Los cantos de los gallos y
el cacareo incesante de las gallinas, dicen cada día, que la expresión es lo
más importante. Sacar lo que se piensa, lo que se siente, hasta con cierto
adorno, con cierto ribete. Conocerse, acariciarse por dentro, saberse vivo y
comprometido con algo, con cualquier cosa, con lo más ridículo que uno pueda
soñar. Y mientras digo esto, miro hacia un lado, no sé si hacia abajo, y miro
rígidas fracciones de vida provocadas por necesidades más enfáticas, aún más
viscerales que las mías, que las que me empujan a decir tantas cosas, a dar
forma a mis más íntimos berrinches existenciales. Es otro tipo de hambre; es
otro tipo de incapacidad, más permanente, más imponente. Son paredes que no
muestran peldaños, que no dejan ver saliente donde apoyar el pié para
impulsarse y salir del encierro. Son ignorancias menos voluntarias, pero más
definitivas. Es el agua al cuello, es nariz y boca tapada, sin permitir algo de
aire pasear por la tristeza imperceptible, inconcebible, que vigila y controla desde
la oscuridad. No tengo argumento inteligente. No puedo apoyar en nada que se me
pueda ocurrir… la cuerda que agarra el cuello no da más, ni un ápice a favor de
nadie. Con mi capa no puedo arropar a nadie. Veo a todos desde lejos, pero con
tanto dolor ignorante de mi parte. Crecí en otro entorno. Crecí entre espinas
más redondeadas, más fáciles de esquivar. La indiferencia era entonces una
buena herramienta para crecer, para ver sólo los colores pastel, para escuchar
sólo los cantos de las aves y del agua al caer.

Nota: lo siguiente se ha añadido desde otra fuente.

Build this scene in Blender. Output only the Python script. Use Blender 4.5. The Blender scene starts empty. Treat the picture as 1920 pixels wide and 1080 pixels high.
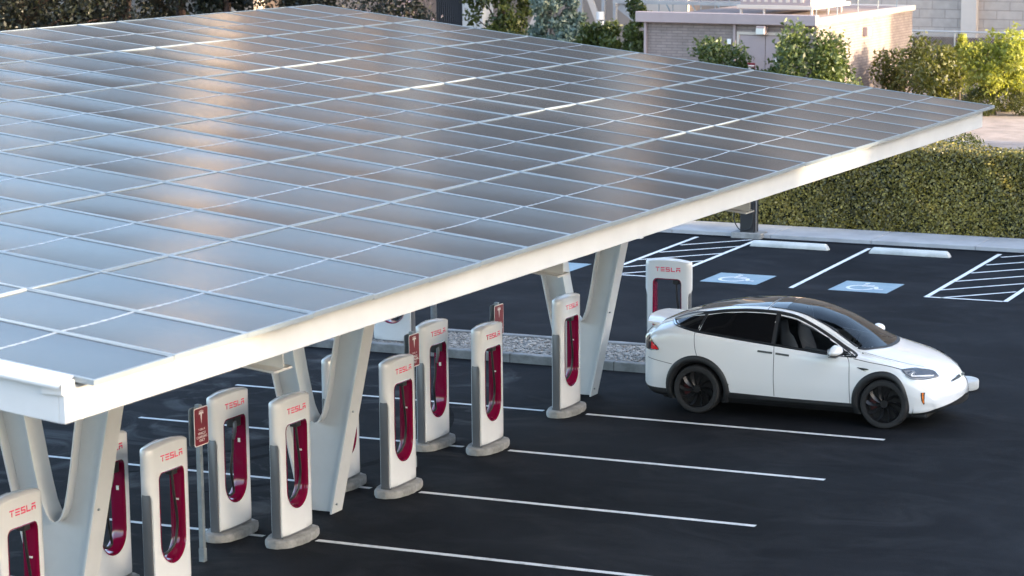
import bpy, bmesh, math, random
import numpy as np
from mathutils import Vector, Matrix, Euler
random.seed(7); rng = np.random.default_rng(11)
R = math.radians
S = bpy.context.scene
COL = S.collection

# ------------------------------------------------------------------ helpers
class NT:
    def __init__(s, name):
        s.m = bpy.data.materials.new(name); s.m.use_nodes = True
        s.t = s.m.node_tree; s.b = s.t.nodes['Principled BSDF']; s.out = s.t.nodes['Material Output']
    def n(s, typ, **kw):
        nd = s.t.nodes.new(typ)
        for k, v in kw.items():
            if k in nd.inputs: nd.inputs[k].default_value = v
            else: setattr(nd, k, v)
        return nd
    def l(s, a, b): s.t.links.new(a, b)

def mat(name, col, rough=.5, metal=0., var=0., vscale=3., bump=0., bscale=40., spec=None, coat=0., col2=None, rvar=0., detail=6., lo=.35, hi=.65):
    """Principled surface with noise-driven colour wear, roughness change and bump."""
    q = NT(name); b = q.b
    b.inputs['Base Color'].default_value = (*col, 1); b.inputs['Roughness'].default_value = rough
    b.inputs['Metallic'].default_value = metal
    if spec is not None: b.inputs['Specular IOR Level'].default_value = spec
    if coat: b.inputs['Coat Weight'].default_value = coat; b.inputs['Coat Roughness'].default_value = .04
    tc = q.n('ShaderNodeNewGeometry') if False else q.n('ShaderNodeTexCoord')
    if var or col2:
        no = q.n('ShaderNodeTexNoise', Scale=vscale, Detail=detail, Roughness=.62)
        q.l(tc.outputs['Object'], no.inputs['Vector'])
        rp = q.n('ShaderNodeValToRGB'); q.l(no.outputs['Fac'], rp.inputs['Fac'])
        c2 = col2 if col2 else tuple(min(1, c*(1+var)) for c in col)
        c1 = col if col2 else tuple(c*(1-var) for c in col)
        rp.color_ramp.elements[0].position = lo; rp.color_ramp.elements[1].position = hi
        rp.color_ramp.elements[0].color = (*c1, 1); rp.color_ramp.elements[1].color = (*c2, 1)
        q.l(rp.outputs['Color'], b.inputs['Base Color'])
        if rvar:
            mr = q.n('ShaderNodeMapRange'); q.l(no.outputs['Fac'], mr.inputs['Value'])
            mr.inputs['From Min'].default_value = .3; mr.inputs['From Max'].default_value = .7
            mr.inputs['To Min'].default_value = rough-rvar; mr.inputs['To Max'].default_value = rough+rvar
            q.l(mr.outputs['Result'], b.inputs['Roughness'])
    if bump:
        n2 = q.n('ShaderNodeTexNoise', Scale=bscale, Detail=5.); q.l(tc.outputs['Object'], n2.inputs['Vector'])
        bp = q.n('ShaderNodeBump', Strength=bump, Distance=.02); q.l(n2.outputs['Fac'], bp.inputs['Height'])
        q.l(bp.outputs['Normal'], b.inputs['Normal'])
    return q.m

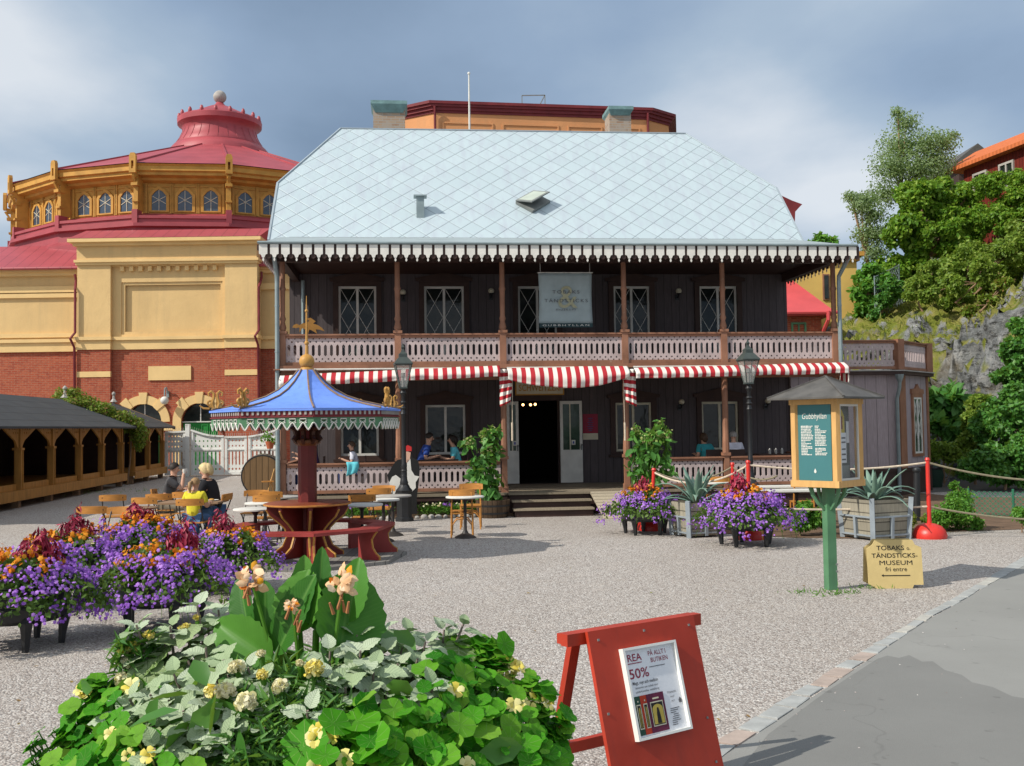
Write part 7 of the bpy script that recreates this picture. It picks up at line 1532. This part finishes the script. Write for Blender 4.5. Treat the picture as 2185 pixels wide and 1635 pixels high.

Crecí en medio de una felicidad
que ahora me parece desconsiderada, burlona y silenciosa, que me parece
hipócrita; y lo peor, es que no puedo dejar de jactarme de ello, aún mirando y
oyendo los gritos del otro lado, los lamentos que no sé curar, las heridas que
tienen parte de mi nombre en algún lado que no deja de sangrar.